Cosa c’è realmente al fondo della “rivoluzione” di Francesco

A fermarsi alla disparità di giudizi e al battage dei contrapposti schieramenti, si rischia di non comprendere che cosa ci sia realmente al fondo della “rivoluzione” di Francesco. Di sicuro, non c’è uno smantellamento della Tradizione, del magistero precedente, bensì un cambiamento immateriale, che è un combinato di cuori, di mentalità, di clima spirituale. In altre parole, per Bergoglio, prima delle dottrine, delle norme canoniche, delle ritualità, viene l’esigenza che i fedeli tornino al Vangelo, nel senso di considerarlo l’unica vera ispirazione per il loro vivere da cristiani nel mondo.

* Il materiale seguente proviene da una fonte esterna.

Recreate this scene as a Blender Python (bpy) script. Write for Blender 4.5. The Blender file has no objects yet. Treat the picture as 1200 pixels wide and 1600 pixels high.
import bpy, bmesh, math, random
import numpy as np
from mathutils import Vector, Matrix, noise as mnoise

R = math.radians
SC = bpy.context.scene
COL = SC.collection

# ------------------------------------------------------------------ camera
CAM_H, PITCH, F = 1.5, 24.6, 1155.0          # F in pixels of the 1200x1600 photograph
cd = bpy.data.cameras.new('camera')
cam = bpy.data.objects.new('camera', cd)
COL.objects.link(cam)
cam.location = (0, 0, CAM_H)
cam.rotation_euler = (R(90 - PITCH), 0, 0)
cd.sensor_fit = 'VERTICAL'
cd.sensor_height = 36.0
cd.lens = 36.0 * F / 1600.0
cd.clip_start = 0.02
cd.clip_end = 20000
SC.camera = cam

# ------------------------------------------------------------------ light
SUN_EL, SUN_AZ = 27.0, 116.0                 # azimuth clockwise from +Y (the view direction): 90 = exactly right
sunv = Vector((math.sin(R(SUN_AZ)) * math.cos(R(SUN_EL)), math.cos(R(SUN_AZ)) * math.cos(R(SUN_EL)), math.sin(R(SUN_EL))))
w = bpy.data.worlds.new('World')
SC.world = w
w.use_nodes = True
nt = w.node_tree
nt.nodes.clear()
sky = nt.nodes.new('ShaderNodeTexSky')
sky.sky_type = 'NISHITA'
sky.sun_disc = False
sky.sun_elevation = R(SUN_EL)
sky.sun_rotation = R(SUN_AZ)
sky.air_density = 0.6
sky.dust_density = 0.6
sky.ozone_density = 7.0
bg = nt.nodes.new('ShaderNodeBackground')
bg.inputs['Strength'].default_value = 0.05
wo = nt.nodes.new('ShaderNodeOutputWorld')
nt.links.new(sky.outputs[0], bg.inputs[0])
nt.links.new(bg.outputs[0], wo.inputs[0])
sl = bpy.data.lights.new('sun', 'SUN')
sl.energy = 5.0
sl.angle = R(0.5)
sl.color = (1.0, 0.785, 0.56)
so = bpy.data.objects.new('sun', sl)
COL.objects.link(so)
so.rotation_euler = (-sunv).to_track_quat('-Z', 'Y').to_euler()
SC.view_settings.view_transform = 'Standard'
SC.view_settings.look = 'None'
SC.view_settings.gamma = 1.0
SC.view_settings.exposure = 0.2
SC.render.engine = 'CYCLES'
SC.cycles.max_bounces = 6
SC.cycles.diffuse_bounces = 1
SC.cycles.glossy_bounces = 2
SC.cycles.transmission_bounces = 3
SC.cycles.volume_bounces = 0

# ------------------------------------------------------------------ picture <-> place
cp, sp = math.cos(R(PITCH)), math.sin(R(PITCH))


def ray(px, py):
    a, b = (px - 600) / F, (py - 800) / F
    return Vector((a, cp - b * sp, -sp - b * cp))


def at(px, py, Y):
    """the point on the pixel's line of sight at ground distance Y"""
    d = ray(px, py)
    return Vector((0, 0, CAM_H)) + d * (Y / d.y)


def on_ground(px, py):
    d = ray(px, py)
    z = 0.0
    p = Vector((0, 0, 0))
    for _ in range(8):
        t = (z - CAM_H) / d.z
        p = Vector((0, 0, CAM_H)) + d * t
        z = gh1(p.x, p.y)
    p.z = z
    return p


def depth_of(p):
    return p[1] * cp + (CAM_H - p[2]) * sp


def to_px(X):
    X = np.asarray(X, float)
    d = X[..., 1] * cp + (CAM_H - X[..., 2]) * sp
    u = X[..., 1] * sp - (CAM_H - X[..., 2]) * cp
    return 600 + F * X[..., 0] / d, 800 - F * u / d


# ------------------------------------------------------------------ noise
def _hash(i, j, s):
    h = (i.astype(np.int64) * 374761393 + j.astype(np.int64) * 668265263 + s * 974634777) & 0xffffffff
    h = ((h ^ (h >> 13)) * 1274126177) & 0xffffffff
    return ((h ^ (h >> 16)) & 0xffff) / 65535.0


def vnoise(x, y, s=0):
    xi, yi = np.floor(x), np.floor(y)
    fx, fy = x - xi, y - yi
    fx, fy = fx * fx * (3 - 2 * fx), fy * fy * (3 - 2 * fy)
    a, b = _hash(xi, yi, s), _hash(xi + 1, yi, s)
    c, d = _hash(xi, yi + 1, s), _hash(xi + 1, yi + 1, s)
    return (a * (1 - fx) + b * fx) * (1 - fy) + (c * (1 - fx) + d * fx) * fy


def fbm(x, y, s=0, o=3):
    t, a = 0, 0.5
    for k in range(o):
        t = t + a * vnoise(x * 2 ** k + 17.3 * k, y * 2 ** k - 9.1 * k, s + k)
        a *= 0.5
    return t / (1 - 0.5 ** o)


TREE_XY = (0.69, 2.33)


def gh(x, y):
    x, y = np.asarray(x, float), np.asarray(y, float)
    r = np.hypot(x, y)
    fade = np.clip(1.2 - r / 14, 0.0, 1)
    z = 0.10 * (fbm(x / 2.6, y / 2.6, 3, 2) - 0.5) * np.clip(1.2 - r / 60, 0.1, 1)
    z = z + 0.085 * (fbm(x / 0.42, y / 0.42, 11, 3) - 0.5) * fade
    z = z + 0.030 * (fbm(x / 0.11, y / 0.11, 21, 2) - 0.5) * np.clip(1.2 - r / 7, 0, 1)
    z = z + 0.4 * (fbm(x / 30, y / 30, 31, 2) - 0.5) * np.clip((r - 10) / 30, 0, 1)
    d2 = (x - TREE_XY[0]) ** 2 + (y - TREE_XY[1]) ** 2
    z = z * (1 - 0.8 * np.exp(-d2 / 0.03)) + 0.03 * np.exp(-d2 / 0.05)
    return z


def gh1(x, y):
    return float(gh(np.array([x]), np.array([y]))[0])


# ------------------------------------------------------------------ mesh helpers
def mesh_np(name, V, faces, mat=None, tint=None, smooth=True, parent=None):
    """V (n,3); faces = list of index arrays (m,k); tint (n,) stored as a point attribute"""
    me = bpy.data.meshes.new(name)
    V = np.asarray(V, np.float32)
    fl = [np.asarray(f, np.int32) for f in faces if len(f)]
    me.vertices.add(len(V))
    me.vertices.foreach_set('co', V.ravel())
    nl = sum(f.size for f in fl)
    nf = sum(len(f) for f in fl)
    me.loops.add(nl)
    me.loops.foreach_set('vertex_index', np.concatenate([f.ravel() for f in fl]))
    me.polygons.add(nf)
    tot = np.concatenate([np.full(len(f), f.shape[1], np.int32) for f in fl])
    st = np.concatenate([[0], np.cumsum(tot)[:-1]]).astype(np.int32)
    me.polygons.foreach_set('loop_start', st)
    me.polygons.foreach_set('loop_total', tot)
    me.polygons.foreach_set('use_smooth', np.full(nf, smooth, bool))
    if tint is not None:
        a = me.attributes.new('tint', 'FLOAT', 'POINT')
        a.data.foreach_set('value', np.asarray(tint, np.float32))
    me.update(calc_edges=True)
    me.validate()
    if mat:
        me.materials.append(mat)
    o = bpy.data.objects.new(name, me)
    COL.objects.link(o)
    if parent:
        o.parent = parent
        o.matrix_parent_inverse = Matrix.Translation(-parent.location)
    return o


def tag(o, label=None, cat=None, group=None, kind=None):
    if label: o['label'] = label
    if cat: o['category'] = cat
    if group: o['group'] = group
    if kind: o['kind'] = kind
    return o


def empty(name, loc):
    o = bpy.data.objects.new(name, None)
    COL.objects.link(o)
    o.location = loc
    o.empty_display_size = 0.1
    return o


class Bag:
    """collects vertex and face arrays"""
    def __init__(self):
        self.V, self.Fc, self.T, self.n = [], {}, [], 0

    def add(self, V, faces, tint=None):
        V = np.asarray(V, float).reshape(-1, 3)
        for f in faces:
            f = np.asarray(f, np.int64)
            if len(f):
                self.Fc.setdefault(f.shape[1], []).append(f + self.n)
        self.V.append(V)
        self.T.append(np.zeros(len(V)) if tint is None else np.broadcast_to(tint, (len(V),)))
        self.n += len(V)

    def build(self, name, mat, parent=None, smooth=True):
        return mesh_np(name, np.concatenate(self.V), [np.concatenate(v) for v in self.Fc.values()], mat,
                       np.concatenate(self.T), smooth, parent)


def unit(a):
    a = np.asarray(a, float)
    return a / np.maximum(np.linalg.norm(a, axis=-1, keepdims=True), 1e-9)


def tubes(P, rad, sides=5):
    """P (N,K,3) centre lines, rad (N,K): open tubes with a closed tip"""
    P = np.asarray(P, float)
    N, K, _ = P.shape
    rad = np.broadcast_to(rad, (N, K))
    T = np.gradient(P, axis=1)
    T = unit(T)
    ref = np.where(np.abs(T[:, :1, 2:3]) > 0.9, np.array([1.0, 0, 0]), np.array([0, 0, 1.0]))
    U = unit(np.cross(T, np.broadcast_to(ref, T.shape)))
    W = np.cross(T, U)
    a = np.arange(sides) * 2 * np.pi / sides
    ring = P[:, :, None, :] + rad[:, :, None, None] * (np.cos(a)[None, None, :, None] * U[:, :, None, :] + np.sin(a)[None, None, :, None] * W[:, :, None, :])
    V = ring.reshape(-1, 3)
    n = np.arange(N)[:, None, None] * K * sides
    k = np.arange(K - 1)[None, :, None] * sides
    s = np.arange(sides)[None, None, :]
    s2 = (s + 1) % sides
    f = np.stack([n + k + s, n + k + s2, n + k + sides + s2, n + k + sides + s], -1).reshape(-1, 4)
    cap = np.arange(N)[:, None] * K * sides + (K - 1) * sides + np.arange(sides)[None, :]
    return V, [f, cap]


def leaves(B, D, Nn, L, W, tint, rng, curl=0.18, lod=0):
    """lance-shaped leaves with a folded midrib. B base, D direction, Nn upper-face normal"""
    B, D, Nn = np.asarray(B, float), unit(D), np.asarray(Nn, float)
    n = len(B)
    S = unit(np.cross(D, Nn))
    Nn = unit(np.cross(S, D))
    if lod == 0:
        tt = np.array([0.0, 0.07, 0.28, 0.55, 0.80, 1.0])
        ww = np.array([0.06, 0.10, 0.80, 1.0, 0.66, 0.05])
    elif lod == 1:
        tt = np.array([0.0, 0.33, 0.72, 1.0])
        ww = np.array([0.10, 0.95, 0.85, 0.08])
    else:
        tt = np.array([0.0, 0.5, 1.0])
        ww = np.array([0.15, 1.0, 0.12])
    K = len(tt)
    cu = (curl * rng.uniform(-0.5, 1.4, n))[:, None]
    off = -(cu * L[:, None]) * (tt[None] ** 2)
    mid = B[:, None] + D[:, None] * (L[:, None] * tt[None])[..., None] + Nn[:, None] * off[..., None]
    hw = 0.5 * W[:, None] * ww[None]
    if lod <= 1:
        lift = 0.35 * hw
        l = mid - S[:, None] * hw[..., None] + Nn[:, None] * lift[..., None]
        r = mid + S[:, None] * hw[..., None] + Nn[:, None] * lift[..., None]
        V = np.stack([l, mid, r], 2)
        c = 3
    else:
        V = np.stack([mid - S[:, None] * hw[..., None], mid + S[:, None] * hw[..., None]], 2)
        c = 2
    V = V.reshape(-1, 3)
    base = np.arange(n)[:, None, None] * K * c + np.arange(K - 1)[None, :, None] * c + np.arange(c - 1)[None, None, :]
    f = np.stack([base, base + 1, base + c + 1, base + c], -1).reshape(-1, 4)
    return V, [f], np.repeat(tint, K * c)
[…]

Nella “Gaudete et exultate”, il Papa parla della santità della “porta accanto”, dei piccoli gesti. Parla della normalità di una fede vissuta coerentemente, ogni giorno, in famiglia, nel lavoro, e anche nel riposo, nel divertimento. Un Papa gesuita. Dunque, molto pragmatico. Sostenitore del “grigio”, ossia della via di mezzo, rispetto a quanti giurano solo sul bianco o sul nero. Infatti, come lui stesso dice, tende ad “accarezzare i conflitti”, ad “armonizzare le contraddizioni”. Apre sempre nuovi processi, ma aspettandone gli sviluppi, e cioé senza ricercare necessariamente soluzioni immediate. Tutto il contrario dell’insegnamento della neoscolastica, della precettistica, delle ferree leggi del Codice di diritto canonico. E appunto da qui, da questo modello di governo ignaziano che poi governo propriamente non è, sono venuti i più grossi contraccolpi per il pontificato: con il passaggio nella schiera dei critici anche di cardinali che in Conclave avevano dato il voto a Bergoglio. Mentre all’esterno, nel mondo laico, e persino tra gli agnostici, non mancano i sostenitori di questo capo della Chiesa cattolica per come, ricorrendo spesso a un linguaggio e ad argomentazioni decisamente controcorrente, prende le difese dei poveri, degli scartati, e di un pianeta sempre più in pericolo.

Prova ne sia che, da quando è stata pubblicata, l’enciclica “Laudato si’” è diventata un punto di riferimento essenziale per la comunità internazionale, nell’impegno per la salvaguardia della “casa comune” e per uno sviluppo integrale e sostenibile. Francesco perciò sembrerebbe il Papa giusto, e arrivato al momento giusto, per imprimere una svolta verso una nuova religiosità. Aiutandola finalmente ad uscire da una visione solo moralistica della fede, che fa sentire la gente appagata nel seguire le norme, i precetti, mentre in realtà la fa restare chiusa nelle proprie ragioni, nei propri sentimenti. “Gnosticismo”, lo definirebbero i teologi con una parolona che rievoca un male antico. E quindi, andrebbe sostenuta la crescita di una religiosità matura, immersa nella concretezza storica, e consapevole tanto dei limiti della propria fede quanto dei ritardi di certe pratiche pastorali che han finito per rendere ripetitivo, e di conseguenza sempre meno attraente, il messaggio di Cristo.

Una buona catechesi, ha detto una volta Bergoglio, deve saper esprimere “l’amore di Dio, prima di ogni obbligazione morale e religiosa, che non imponga la verità e che faccia appello alla libertà, che possieda qualche nota di gioia, stimolo, vitalità, e un’armoniosa completezza che non riduca la predicazione a poche dottrine a volte più filosofiche che evangeliche”. Parole sicuramente nuove, coraggiose, finanche spregiudicate, nel loro evidente intento di provocare, di smuovere le coscienze. Una donna argentina, divorziata e risposata, vorrebbe riavvicinarsi alla Chiesa, ma il parroco rifiuta, o almeno non la incoraggia a seguire un percorso di discernimento. A quel punto, la donna scrive a Francesco, e lui le consiglia di andare da un altro sacerdote. Un consiglio ispirato dalla misericordia, dal buon senso pastorale.